It's not often that one sees dances about biblical figures and erotic dreams on the same stage, but choreographer Greg Reynolds jumps from Jesus and Mary to nocturnal fantasies without missing a beat. Perhaps it's his consistent use of baroque-type music (Vivaldi, two rounds of Pachelbel's popular "Canon"), or his reverent, measured movements, or his own quiet, almost languid presence that allows such disparate pieces to coexist so amicably.

Whatever the reasons, Reynolds and his Dance Quintet -- Betsey Beckman, Laura Daykin, Adrian Engel, Pam Lasswell, Charmaine Thome, and guest performer Rima Wolff -- work like a close-knit family, bringing just the right amount of sensuality to a piece like "The Maiden's Dream," turning Marylou Duschl's trifle "Strummin'" into an offhand, witty romp, imbuing the abstract "Quintet" (all slow deep knee-bends and outstretched palms) with subtle glances and transferred energies.

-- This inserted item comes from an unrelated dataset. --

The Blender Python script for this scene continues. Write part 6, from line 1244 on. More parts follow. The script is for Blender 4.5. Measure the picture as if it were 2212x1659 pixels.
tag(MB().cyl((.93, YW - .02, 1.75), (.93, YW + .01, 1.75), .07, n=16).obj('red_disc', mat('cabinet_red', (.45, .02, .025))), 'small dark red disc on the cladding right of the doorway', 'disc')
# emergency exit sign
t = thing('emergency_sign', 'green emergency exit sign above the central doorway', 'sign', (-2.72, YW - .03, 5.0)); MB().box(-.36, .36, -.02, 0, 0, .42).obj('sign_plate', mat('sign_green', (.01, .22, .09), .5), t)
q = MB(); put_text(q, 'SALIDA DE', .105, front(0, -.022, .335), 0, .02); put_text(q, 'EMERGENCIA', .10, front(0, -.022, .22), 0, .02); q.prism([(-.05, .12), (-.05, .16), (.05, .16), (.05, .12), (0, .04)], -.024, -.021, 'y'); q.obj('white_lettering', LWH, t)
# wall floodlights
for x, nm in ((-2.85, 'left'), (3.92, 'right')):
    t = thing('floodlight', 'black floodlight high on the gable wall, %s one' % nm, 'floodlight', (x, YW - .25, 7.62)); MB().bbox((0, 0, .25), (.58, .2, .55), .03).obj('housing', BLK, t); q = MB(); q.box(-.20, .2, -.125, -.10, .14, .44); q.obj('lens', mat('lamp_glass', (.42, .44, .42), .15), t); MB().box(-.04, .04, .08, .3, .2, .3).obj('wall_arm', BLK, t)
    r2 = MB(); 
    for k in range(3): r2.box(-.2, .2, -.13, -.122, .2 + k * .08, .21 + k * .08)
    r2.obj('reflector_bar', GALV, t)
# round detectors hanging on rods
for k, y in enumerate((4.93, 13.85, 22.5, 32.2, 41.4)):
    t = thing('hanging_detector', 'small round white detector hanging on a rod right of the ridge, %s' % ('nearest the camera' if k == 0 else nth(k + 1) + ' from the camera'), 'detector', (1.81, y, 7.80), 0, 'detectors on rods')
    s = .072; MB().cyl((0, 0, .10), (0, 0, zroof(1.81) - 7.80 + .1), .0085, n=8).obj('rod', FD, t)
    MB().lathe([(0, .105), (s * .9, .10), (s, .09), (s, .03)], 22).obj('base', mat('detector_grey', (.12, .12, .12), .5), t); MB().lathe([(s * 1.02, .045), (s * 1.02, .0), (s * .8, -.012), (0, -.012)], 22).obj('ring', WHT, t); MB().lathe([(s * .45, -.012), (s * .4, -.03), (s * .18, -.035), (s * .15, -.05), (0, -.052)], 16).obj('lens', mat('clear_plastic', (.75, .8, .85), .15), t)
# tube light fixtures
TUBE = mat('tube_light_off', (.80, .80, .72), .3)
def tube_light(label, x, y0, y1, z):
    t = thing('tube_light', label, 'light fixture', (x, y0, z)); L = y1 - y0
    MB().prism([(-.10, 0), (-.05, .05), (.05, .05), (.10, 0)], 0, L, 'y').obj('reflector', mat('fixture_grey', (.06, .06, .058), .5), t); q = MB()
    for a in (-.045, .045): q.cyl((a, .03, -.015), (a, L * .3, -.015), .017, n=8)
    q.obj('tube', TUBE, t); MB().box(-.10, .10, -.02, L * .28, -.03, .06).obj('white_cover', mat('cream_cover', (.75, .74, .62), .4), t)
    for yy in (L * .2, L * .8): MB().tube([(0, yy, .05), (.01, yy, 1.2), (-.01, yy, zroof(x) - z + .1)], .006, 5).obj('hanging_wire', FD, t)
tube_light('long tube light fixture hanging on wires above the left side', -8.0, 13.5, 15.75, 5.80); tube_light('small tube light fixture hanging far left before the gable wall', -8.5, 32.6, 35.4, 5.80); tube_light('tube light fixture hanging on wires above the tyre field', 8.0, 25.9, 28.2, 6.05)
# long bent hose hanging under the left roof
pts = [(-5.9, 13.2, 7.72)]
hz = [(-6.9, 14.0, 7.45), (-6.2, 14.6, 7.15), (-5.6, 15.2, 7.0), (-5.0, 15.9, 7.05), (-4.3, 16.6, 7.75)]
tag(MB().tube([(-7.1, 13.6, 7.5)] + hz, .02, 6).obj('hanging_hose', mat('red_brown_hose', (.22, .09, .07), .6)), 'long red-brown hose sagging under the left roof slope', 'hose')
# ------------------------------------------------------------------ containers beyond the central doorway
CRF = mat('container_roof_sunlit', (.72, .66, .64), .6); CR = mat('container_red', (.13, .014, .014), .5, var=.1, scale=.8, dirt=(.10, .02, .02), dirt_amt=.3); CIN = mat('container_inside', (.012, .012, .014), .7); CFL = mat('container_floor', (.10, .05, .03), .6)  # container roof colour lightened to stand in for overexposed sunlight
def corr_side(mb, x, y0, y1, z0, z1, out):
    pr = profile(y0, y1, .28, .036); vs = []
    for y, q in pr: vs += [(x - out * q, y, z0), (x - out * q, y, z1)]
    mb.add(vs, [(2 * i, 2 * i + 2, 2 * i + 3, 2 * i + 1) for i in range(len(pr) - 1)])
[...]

The company looks equally comfortable with both the jazzy material -- a quartet of slinky temptresses in "Equinox" comes off especially well -- and the more serious stuff, like the give-and-take of support and strength between mother and child in "The Passion According to Mary." With a bit of choreographic pruning on Renolds' part, the Dance Quintet may very well come to be one of Washington's most polished troupes.